2 Replies Latest reply on Nov 28, 2012 3:16 AM by tim.dahmen

    confusion about correct use of CLFFT_BACKWARD

    tim.dahmen

      I am trying to build a filter in frequency space. The general plan ist:

       

      - perform a forward FFT

      - do my stuff

      - perform a back FFT

       

      I am using a 2D transform with the layout input: CLFFT_REAL output CLFFT_HERMITIAN_PLANAR. So I pass 1 input buffer (with the image) to the forward transform plus 2 output buffers, because I use CLFFT_OUTOFPLACE. After the executing, the two output buffers contain my real and imaginary result. The call looks like this:

       

      cl_mem inputHandle = ...;

      cl_mem outputHandle[2] = ...;

      clAmdFftEnqueueTransform( kernelPlan, CLFFT_FORWARD, 1, &queue, 0, NULL, NULL, &inputHandle, &outputHandle[0], NULL );

       

      So far so good.
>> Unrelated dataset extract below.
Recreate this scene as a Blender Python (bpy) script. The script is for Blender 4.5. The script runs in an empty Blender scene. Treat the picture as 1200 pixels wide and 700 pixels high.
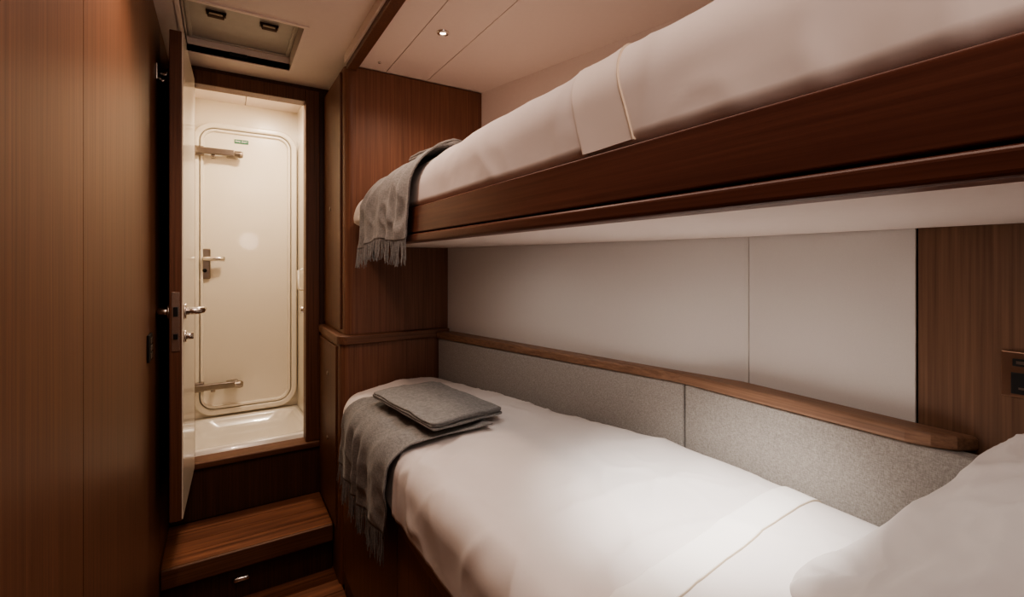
import bpy, bmesh, math, random
from mathutils import Vector, Matrix, noise
random.seed(4)
SC = bpy.context.scene
COL = SC.collection
F = 550.0; HZ = 308.0; EYE = 1.45
TH = math.atan2(340, 550)

# ---------------------------------------------------------------- materials
def lin(c):
    r = []
    for v in c:
        v = v/255.0
        r.append(v/12.92 if v <= 0.04045 else ((v+0.055)/1.055)**2.4)
    return (r[0], r[1], r[2], 1)

def newmat(name):
    m = bpy.data.materials.new(name); m.use_nodes = True
    nt = m.node_tree
    return m, nt, nt.nodes['Principled BSDF']

def wood(name, dark, light, axis='z', rough=0.46, fine=150, coat=0.06, broad=24, mixb=0.22):
    m, nt, b = newmat(name)
    geo = nt.nodes.new('ShaderNodeNewGeometry')
    def layer(fs, ls, det, dist=0.0):
        mp = nt.nodes.new('ShaderNodeMapping')
        mp.inputs['Scale'].default_value = {'x': (ls, fs, fs), 'y': (fs, ls, fs), 'z': (fs, fs, ls)}[axis]
        nt.links.new(geo.outputs['Position'], mp.inputs['Vector'])
        n = nt.nodes.new('ShaderNodeTexNoise'); n.inputs['Scale'].default_value = 1.0
        n.inputs['Detail'].default_value = det; n.inputs['Roughness'].default_value = 0.6; n.inputs['Distortion'].default_value = dist
        nt.links.new(mp.outputs[0], n.inputs['Vector']); return n
    n1 = layer(fine, 2.2, 4); n2 = layer(broad, 0.7, 3, 0.3)
    mx = nt.nodes.new('ShaderNodeMath'); mx.operation = 'MULTIPLY_ADD'
    nt.links.new(n1.outputs['Fac'], mx.inputs[0]); mx.inputs[1].default_value = 1-mixb
    m2 = nt.nodes.new('ShaderNodeMath'); m2.operation = 'MULTIPLY'
    nt.links.new(n2.outputs['Fac'], m2.inputs[0]); m2.inputs[1].default_value = mixb
    nt.links.new(m2.outputs[0], mx.inputs[2])
    r = nt.nodes.new('ShaderNodeValToRGB')
    r.color_ramp.elements[0].position = 0.28; r.color_ramp.elements[0].color = lin(dark)
    r.color_ramp.elements[1].position = 0.72; r.color_ramp.elements[1].color = lin(light)
    nt.links.new(mx.outputs[0], r.inputs['Fac'])
    nt.links.new(r.outputs['Color'], b.inputs['Base Color'])
    b.inputs['Roughness'].default_value = rough
    b.inputs['Specular IOR Level'].default_value = 0.4
    b.inputs['Coat Weight'].default_value = coat
    b.inputs['Coat Roughness'].default_value = 0.35
    bp = nt.nodes.new('ShaderNodeBump'); bp.inputs['Strength'].default_value = 0.06
    bp.inputs['Distance'].default_value = 0.002
    nt.links.new(n1.outputs['Fac'], bp.inputs['Height'])
    nt.links.new(bp.outputs[0], b.inputs['Normal'])
    return m

def plain(name, c, rough=0.5, metal=0.0, nscale=30, var=0.04, bump=0.0, coat=0.0, bdist=0.001):
    m, nt, b = newmat(name)
    geo = nt.nodes.new('ShaderNodeNewGeometry')
    n = nt.nodes.new('ShaderNodeTexNoise'); n.inputs['Scale'].default_value = nscale
    n.inputs['Detail'].default_value = 4
    nt.links.new(geo.outputs['Position'], n.inputs['Vector'])
    r = nt.nodes.new('ShaderNodeValToRGB')
    c0 = lin(c)
    r.color_ramp.elements[0].position = 0.3; r.color_ramp.elements[1].position = 0.7
    r.color_ramp.elements[0].color = tuple(max(0, x*(1-var)) for x in c0[:3])+(1,)
    r.color_ramp.elements[1].color = tuple(min(1, x*(1+var)) for x in c0[:3])+(1,)
    nt.links.new(n.outputs['Fac'], r.inputs['Fac'])
    nt.links.new(r.outputs['Color'], b.inputs['Base Color'])
    b.inputs['Roughness'].default_value = rough
    b.inputs['Metallic'].default_value = metal
    b.inputs['Coat Weight'].default_value = coat
    if bump:
        bp = nt.nodes.new('ShaderNodeBump'); bp.inputs['Strength'].default_value = bump
        bp.inputs['Distance'].default_value = bdist
        nt.links.new(n.outputs['Fac'], bp.inputs['Height'])
        nt.links.new(bp.outputs[0], b.inputs['Normal'])
    return m

def weave(name, dark, light, sc=(520, 520, 420), rough=0.95, bump=0.25):
    m, nt, b = newmat(name)
    geo = nt.nodes.new('ShaderNodeNewGeometry')
    outs = []
    for s in ((sc[0], sc[1], sc[2]*0.25), (sc[0]*0.2, sc[1]*0.2, sc[2])):
        mp = nt.nodes.new('ShaderNodeMapping'); mp.inputs['Scale'].default_value = s
        nt.links.new(geo.outputs['Position'], mp.inputs['Vector'])
        n = nt.nodes.new('ShaderNodeTexNoise'); n.inputs['Scale'].default_value = 1
        n.inputs['Detail'].default_value = 2
        nt.links.new(mp.outputs[0], n.inputs['Vector']); outs.append(n)
    a = nt.nodes.new('ShaderNodeMath'); a.operation = 'ADD'
    nt.links.new(outs[0].outputs['Fac'], a.inputs[0]); nt.links.new(outs[1].outputs['Fac'], a.inputs[1])
    r = nt.nodes.new('ShaderNodeValToRGB')
    h = nt.nodes.new('ShaderNodeMath'); h.operation = 'MULTIPLY'; h.inputs[1].default_value = 0.5
    nt.links.new(a.outputs[0], h.inputs[0]); nt.links.new(h.outputs[0], r.inputs['Fac'])
    r.color_ramp.elements[0].position = 0.36; r.color_ramp.elements[0].color = lin(dark)
    r.color_ramp.elements[1].position = 0.64; r.color_ramp.elements[1].color = lin(light)
    nt.links.new(r.outputs['Color'], b.inputs['Base Color'])
    b.inputs['Roughness'].default_value = rough
    b.inputs['Sheen Weight'].default_value = 0.15
    bp = nt.nodes.new('ShaderNodeBump'); bp.inputs['Strength'].default_value = bump
    bp.inputs['Distance'].default_value = 0.0006
    nt.links.new(h.outputs[0], bp.inputs['Height']); nt.links.new(bp.outputs[0], b.inputs['Normal'])
    return m

W_WALL = wood('walnut_wall', (88, 58, 43), (132, 93, 70), 'z')
W_WARD = wood('walnut_wardrobe', (96, 64, 50), (140, 98, 78), 'z')
W_RAIL = wood('walnut_rail', (78, 45, 36), (114, 73, 59), 'y', rough=0.34, fine=130)
W_TRIMY = wood('walnut_trim_length', (104, 76, 60), (156, 121, 97), 'y')
W_TRIMX = wood('walnut_trim_cross', (86, 58, 45), (132, 94, 73), 'x')
W_TRIMZ = wood('walnut_trim_upright', (76, 49, 37), (120, 81, 62), 'z')
W_FLOOR = wood('teak_floor', (74, 45, 34), (164, 112, 86), 'x', fine=48, rough=0.34, coat=0.2, mixb=0.45)
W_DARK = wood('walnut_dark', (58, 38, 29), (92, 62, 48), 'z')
W_PANEL = wood('walnut_panel', (98, 70, 54), (140, 106, 83), 'z')
M_FAB = weave('backrest_fabric', (138, 132, 126), (176, 169, 162), (700, 700, 640), bump=0.1)
M_WOOL = weave('grey_wool', (112, 112, 112), (148, 146, 144), (360, 360, 360))
M_WOOL2 = weave('light_grey_wool', (134, 131, 128), (162, 158, 154), (360, 360, 360))
M_SHEET = plain('white_cotton', (222, 215, 212), 0.85, nscale=14, var=0.01, bump=0.25, bdist=0.003)
M_BAND = plain('white_sateen', (240, 235, 231), 0.6, nscale=14, var=0.005)
M_BAND2 = plain('warm_white_sateen', (225, 217, 212), 0.65, nscale=14, var=0.005)
M_PIPE = plain('champagne_satin', (206, 190, 170), 0.5)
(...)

Works nice.

       

      Now I want to convert them back to a nice real image using CLFFT_BACKWARD. I understand I can either generate a new plan or reuse the old one, just using CLFFT_BACKWARD. What I am slightly confused about is: if I use the backward direction, what is the definition of input and output? Currently I first swap input and output, and then try to call the kernel like this:

       

      cl_mem newInputHandle[2];

      newInputHandle[0] = outputHandle[0];

      newInputHandle[1] = outputHandle[1];

      cl_mem newOutputHandle = inputHandle;

       

      clAmdFftEnqueueTransform( kernelPlan, CLFFT_BACKWARD, 1, &queue, 0, NULL, NULL, &newOutputHandle, &newInputHandle[0], NULL );

       

      And then hope that the result (real numbers of real space) are in the output Buffer. Instead, the kernel crashes. Did I miss something?

       

      regards

          Tim